__Material provided__
━━━━━━━━━━

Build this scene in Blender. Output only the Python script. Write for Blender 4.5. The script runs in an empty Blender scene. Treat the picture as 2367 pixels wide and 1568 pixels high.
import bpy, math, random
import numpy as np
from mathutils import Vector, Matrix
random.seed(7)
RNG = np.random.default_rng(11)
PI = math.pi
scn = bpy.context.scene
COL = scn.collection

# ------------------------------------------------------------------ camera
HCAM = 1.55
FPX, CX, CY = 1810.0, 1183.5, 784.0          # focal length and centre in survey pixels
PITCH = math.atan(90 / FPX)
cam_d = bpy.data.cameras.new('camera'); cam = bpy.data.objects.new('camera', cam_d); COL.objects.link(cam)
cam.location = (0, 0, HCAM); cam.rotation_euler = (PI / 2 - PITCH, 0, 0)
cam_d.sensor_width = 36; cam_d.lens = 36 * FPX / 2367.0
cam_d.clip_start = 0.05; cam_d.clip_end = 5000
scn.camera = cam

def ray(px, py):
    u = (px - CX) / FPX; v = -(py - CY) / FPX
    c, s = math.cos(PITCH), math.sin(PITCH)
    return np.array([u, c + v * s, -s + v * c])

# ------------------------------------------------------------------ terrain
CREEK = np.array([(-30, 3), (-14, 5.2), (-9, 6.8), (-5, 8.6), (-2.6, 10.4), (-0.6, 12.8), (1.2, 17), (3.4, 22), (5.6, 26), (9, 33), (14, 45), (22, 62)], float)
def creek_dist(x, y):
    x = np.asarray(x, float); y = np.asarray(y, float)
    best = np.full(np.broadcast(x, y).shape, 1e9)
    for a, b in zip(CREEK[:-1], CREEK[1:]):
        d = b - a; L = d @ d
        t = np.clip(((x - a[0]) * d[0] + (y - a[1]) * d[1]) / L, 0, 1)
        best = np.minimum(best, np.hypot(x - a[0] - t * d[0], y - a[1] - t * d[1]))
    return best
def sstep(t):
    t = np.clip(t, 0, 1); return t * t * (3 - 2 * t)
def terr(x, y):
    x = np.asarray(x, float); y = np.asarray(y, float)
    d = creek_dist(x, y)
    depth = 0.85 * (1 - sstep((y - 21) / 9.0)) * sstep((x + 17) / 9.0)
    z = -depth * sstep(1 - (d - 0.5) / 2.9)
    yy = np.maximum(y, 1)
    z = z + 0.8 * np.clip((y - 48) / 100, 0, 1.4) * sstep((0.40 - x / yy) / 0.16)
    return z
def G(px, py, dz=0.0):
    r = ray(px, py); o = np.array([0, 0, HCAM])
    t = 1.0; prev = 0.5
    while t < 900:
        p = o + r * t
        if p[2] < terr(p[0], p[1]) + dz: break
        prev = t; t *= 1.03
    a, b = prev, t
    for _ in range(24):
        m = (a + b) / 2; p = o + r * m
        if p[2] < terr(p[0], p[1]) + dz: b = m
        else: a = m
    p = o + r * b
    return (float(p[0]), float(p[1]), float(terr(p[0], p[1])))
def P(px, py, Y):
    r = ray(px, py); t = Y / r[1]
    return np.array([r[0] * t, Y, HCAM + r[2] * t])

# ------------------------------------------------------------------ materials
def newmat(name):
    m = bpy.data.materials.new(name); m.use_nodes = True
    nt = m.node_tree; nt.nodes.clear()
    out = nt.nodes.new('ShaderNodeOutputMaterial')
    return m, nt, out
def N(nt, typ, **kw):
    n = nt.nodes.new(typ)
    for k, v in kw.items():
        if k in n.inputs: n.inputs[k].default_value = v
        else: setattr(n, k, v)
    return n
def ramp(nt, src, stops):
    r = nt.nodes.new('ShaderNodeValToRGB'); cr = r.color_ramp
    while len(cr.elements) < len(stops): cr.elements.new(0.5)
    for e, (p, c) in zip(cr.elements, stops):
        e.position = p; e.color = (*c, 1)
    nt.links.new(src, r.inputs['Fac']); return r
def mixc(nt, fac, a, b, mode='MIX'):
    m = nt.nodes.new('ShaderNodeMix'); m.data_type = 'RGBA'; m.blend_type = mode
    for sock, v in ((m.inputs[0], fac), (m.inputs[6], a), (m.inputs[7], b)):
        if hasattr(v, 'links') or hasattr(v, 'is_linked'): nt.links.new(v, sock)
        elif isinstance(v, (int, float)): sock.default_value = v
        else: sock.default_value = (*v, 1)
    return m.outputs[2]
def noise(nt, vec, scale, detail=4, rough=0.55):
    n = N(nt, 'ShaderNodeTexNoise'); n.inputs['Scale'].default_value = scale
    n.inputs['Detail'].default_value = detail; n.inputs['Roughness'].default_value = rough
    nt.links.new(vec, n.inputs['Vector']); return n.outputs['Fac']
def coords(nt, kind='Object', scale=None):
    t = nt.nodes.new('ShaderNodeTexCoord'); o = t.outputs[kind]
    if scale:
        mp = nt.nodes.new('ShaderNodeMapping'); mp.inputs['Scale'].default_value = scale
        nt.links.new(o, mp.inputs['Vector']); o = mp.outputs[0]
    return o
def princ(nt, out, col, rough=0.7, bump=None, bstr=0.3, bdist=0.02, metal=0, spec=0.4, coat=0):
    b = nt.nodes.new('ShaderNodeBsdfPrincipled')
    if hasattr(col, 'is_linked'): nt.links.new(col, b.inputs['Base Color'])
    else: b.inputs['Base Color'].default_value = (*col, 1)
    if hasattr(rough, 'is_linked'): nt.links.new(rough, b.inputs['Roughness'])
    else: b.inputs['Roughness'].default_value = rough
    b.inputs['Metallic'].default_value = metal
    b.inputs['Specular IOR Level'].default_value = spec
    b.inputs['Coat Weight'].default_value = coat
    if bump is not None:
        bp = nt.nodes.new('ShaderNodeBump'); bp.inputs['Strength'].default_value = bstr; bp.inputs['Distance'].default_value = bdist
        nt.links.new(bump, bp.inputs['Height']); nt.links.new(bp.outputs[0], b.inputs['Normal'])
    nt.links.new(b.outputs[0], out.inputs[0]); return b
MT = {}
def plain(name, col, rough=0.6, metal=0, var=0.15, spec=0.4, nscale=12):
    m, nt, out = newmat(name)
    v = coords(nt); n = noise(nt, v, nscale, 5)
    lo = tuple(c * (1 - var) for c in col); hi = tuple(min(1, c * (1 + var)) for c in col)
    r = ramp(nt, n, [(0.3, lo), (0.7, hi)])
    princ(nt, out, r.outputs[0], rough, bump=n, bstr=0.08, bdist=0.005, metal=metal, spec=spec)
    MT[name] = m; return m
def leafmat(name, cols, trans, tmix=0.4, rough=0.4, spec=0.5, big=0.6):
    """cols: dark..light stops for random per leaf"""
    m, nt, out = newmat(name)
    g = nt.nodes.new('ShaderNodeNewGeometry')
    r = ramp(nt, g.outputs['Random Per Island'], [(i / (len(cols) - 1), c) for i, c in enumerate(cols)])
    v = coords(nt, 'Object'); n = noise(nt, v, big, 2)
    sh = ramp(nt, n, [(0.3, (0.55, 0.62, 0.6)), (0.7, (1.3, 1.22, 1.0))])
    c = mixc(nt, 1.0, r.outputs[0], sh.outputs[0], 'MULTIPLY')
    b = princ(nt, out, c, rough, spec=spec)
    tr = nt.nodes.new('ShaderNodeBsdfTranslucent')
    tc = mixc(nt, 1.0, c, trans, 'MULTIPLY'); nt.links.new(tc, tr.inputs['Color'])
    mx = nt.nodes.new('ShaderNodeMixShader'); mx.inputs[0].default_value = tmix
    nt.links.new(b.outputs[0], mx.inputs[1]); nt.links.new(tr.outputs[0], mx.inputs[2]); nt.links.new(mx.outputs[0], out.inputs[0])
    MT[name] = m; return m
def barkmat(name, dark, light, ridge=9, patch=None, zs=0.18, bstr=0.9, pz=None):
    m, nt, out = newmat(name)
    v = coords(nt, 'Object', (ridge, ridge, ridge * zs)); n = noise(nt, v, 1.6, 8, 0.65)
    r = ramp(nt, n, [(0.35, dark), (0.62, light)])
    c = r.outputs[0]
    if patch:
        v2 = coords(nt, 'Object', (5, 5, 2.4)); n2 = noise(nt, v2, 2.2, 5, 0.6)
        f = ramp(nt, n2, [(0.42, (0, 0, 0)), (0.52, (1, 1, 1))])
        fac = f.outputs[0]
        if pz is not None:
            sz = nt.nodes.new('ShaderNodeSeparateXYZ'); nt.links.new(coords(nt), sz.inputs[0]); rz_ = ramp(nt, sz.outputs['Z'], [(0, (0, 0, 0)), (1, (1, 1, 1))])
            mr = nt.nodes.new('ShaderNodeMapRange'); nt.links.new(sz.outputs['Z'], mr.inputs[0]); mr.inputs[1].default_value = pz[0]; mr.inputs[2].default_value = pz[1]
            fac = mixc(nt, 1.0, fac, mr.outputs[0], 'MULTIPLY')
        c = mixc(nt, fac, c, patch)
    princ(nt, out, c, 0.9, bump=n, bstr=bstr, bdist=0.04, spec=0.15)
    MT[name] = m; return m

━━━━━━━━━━

__Exercise objective__
Everything from the first line of the data through the line containing "COL = scn.collection" should be echoed exactly. Add nothing.

__Problem solution__
Build this scene in Blender. Output only the Python script. Write for Blender 4.5. The script runs in an empty Blender scene. Treat the picture as 2367 pixels wide and 1568 pixels high.
import bpy, math, random
import numpy as np
from mathutils import Vector, Matrix
random.seed(7)
RNG = np.random.default_rng(11)
PI = math.pi
scn = bpy.context.scene
COL = scn.collection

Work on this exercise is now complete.